* Dataset extract *
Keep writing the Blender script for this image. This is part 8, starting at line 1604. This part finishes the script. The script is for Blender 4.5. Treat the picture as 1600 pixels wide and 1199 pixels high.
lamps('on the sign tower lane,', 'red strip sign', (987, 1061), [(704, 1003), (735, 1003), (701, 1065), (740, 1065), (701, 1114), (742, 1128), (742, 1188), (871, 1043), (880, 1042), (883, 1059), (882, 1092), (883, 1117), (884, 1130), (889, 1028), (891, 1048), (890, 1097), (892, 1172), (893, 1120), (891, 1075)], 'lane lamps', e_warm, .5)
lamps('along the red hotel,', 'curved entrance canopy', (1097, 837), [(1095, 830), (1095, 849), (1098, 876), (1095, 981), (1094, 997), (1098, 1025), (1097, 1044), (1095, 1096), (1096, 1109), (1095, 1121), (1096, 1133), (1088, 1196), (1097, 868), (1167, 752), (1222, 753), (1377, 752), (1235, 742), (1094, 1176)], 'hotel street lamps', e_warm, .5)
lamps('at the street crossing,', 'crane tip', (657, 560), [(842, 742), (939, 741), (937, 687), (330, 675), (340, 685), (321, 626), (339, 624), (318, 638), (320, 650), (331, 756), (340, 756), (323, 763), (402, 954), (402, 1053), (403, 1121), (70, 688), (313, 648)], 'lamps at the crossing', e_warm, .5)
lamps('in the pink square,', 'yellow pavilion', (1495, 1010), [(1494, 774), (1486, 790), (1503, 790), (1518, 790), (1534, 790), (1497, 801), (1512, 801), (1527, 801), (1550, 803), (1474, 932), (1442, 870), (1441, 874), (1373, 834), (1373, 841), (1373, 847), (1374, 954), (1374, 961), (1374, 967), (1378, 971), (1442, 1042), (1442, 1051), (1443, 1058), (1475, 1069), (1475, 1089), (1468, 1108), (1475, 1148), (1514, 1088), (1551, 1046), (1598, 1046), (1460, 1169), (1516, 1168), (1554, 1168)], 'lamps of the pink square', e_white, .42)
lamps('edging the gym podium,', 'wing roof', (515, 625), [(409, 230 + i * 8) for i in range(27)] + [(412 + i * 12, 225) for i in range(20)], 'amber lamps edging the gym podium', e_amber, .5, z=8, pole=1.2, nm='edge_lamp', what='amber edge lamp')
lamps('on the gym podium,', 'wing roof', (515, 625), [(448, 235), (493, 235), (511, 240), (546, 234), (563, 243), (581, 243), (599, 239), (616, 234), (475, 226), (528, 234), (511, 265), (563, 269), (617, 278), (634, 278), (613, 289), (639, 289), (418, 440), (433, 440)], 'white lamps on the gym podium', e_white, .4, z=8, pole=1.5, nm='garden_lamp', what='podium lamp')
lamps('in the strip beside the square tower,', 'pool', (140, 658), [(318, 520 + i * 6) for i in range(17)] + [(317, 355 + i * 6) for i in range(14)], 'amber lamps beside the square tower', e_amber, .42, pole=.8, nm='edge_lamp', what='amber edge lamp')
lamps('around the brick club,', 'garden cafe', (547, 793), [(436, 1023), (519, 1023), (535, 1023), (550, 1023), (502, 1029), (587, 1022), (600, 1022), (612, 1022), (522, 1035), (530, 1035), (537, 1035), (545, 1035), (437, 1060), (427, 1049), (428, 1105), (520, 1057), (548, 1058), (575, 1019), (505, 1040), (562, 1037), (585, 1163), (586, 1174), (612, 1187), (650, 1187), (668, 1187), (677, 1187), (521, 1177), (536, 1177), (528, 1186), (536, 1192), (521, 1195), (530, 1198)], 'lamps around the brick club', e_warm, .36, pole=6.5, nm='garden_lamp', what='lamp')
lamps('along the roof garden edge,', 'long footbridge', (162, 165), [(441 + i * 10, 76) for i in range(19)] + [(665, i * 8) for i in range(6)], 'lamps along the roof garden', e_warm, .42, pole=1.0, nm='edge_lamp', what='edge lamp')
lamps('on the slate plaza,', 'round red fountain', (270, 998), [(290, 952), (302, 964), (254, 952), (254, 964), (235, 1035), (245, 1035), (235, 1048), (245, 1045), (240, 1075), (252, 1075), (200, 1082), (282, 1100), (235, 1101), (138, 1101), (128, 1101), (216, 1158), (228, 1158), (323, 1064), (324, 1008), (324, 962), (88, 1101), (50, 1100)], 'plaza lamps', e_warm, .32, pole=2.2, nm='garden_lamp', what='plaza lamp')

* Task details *
Exactly reproduce the material above.

* Reply to the task *
Keep writing the Blender script for this image. This is part 8, starting at line 1604. This part finishes the script. The script is for Blender 4.5. Treat the picture as 1600 pixels wide and 1199 pixels high.
lamps('on the sign tower lane,', 'red strip sign', (987, 1061), [(704, 1003), (735, 1003), (701, 1065), (740, 1065), (701, 1114), (742, 1128), (742, 1188), (871, 1043), (880, 1042), (883, 1059), (882, 1092), (883, 1117), (884, 1130), (889, 1028), (891, 1048), (890, 1097), (892, 1172), (893, 1120), (891, 1075)], 'lane lamps', e_warm, .5)
lamps('along the red hotel,', 'curved entrance canopy', (1097, 837), [(1095, 830), (1095, 849), (1098, 876), (1095, 981), (1094, 997), (1098, 1025), (1097, 1044), (1095, 1096), (1096, 1109), (1095, 1121), (1096, 1133), (1088, 1196), (1097, 868), (1167, 752), (1222, 753), (1377, 752), (1235, 742), (1094, 1176)], 'hotel street lamps', e_warm, .5)
lamps('at the street crossing,', 'crane tip', (657, 560), [(842, 742), (939, 741), (937, 687), (330, 675), (340, 685), (321, 626), (339, 624), (318, 638), (320, 650), (331, 756), (340, 756), (323, 763), (402, 954), (402, 1053), (403, 1121), (70, 688), (313, 648)], 'lamps at the crossing', e_warm, .5)
lamps('in the pink square,', 'yellow pavilion', (1495, 1010), [(1494, 774), (1486, 790), (1503, 790), (1518, 790), (1534, 790), (1497, 801), (1512, 801), (1527, 801), (1550, 803), (1474, 932), (1442, 870), (1441, 874), (1373, 834), (1373, 841), (1373, 847), (1374, 954), (1374, 961), (1374, 967), (1378, 971), (1442, 1042), (1442, 1051), (1443, 1058), (1475, 1069), (1475, 1089), (1468, 1108), (1475, 1148), (1514, 1088), (1551, 1046), (1598, 1046), (1460, 1169), (1516, 1168), (1554, 1168)], 'lamps of the pink square', e_white, .42)
lamps('edging the gym podium,', 'wing roof', (515, 625), [(409, 230 + i * 8) for i in range(27)] + [(412 + i * 12, 225) for i in range(20)], 'amber lamps edging the gym podium', e_amber, .5, z=8, pole=1.2, nm='edge_lamp', what='amber edge lamp')
lamps('on the gym podium,', 'wing roof', (515, 625), [(448, 235), (493, 235), (511, 240), (546, 234), (563, 243), (581, 243), (599, 239), (616, 234), (475, 226), (528, 234), (511, 265), (563, 269), (617, 278), (634, 278), (613, 289), (639, 289), (418, 440), (433, 440)], 'white lamps on the gym podium', e_white, .4, z=8, pole=1.5, nm='garden_lamp', what='podium lamp')
lamps('in the strip beside the square tower,', 'pool', (140, 658), [(318, 520 + i * 6) for i in range(17)] + [(317, 355 + i * 6) for i in range(14)], 'amber lamps beside the square tower', e_amber, .42, pole=.8, nm='edge_lamp', what='amber edge lamp')
lamps('around the brick club,', 'garden cafe', (547, 793), [(436, 1023), (519, 1023), (535, 1023), (550, 1023), (502, 1029), (587, 1022), (600, 1022), (612, 1022), (522, 1035), (530, 1035), (537, 1035), (545, 1035), (437, 1060), (427, 1049), (428, 1105), (520, 1057), (548, 1058), (575, 1019), (505, 1040), (562, 1037), (585, 1163), (586, 1174), (612, 1187), (650, 1187), (668, 1187), (677, 1187), (521, 1177), (536, 1177), (528, 1186), (536, 1192), (521, 1195), (530, 1198)], 'lamps around the brick club', e_warm, .36, pole=6.5, nm='garden_lamp', what='lamp')
lamps('along the roof garden edge,', 'long footbridge', (162, 165), [(441 + i * 10, 76) for i in range(19)] + [(665, i * 8) for i in range(6)], 'lamps along the roof garden', e_warm, .42, pole=1.0, nm='edge_lamp', what='edge lamp')
lamps('on the slate plaza,', 'round red fountain', (270, 998), [(290, 952), (302, 964), (254, 952), (254, 964), (235, 1035), (245, 1035), (235, 1048), (245, 1045), (240, 1075), (252, 1075), (200, 1082), (282, 1100), (235, 1101), (138, 1101), (128, 1101), (216, 1158), (228, 1158), (323, 1064), (324, 1008), (324, 962), (88, 1101), (50, 1100)], 'plaza lamps', e_warm, .32, pole=2.2, nm='garden_lamp', what='plaza lamp')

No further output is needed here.